*Data shown*.
==============================

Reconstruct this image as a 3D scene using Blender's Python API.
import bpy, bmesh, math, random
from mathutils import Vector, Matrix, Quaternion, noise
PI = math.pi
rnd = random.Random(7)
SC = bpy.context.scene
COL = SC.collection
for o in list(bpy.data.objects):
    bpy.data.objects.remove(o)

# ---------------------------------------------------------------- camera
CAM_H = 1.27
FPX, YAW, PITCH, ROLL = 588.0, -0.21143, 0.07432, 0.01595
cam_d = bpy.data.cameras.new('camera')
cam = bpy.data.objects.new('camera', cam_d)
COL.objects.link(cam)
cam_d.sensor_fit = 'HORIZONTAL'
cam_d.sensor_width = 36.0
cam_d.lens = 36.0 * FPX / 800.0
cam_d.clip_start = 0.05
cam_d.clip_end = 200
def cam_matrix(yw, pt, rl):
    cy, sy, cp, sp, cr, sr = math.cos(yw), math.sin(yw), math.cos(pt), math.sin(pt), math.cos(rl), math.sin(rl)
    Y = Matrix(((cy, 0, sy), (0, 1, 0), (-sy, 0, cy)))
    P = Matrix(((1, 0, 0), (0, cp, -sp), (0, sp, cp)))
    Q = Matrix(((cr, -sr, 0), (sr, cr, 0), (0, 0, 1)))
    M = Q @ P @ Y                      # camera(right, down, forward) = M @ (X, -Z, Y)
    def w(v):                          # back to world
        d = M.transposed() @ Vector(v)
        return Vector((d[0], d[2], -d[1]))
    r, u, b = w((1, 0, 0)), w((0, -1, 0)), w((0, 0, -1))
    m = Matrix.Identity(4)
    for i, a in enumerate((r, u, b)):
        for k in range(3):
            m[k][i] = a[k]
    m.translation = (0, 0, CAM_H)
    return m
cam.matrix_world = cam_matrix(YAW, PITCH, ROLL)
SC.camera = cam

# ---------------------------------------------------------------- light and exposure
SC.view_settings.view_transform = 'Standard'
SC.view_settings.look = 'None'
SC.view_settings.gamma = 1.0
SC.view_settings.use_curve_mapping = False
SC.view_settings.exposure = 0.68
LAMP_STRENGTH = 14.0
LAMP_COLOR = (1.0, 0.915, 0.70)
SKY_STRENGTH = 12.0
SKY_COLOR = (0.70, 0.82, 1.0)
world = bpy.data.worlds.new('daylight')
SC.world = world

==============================

*Task to complete*. Which lines contain the word "scene"? Copy each of them.

*Solution*.
Reconstruct this image as a 3D scene using Blender's Python API.
SC = bpy.context.scene